研究課題
当初想定していたオリゴアセンの合理的な合成ルートは、オリゴアセンキノンを前駆体として、キノン部位に置換基を導入して還元する方法である。申請者はすでに、電子求引性の置換基を効果的に導入することにより、世界最大のオリゴアセンキノンであるノナセンキノンの合成に成功している。キノンの反応性も探索しており、アニリンとの脱水縮合によってキノンジイミンを生成し、安定に単離できることを見出した。しかしながら昨年度はこれとは別法となる、ビシクロ化合物の逆ディールスーアルダー反応を利用したペンタセンダイマーの合成やパイ拡張TCNQとなるテトラシアノビスペンタセンキノジメタンの合成にも成功している。更に今年度は、偶然にもテトラセン縮環1,3-ジチオール-2-オンの加水分解によりテトラチアビステトラセンが生成することを発見し、ここから金属銅を用いた脱硫反応によるビステトラセノジチインの合成に成功した。これは2電子酸化によって形式的にはノナセンと等π構造となり、これはすなわち新規含硫黄アセンである。

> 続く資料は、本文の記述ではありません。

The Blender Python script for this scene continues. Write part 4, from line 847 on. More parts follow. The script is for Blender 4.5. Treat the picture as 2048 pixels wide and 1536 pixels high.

含窒素アセンや含ホウ素アセンは非常に活発に合成研究がなされているが、含硫黄アセンはバルクでは触媒として有能であるものの、低分子合成はこれまでほとんど研究がなされていない、未開拓領域である。これらの合成・精製手段を確立し、すべての化合物についてX線構造解析によって構造を明確にすることを目指しているが、テトラチア体、ジチア体に関しては構造解析に成功した。現在酸化種の結晶作成に挑んでいる。
25年度が最終年度であるため、記入しない。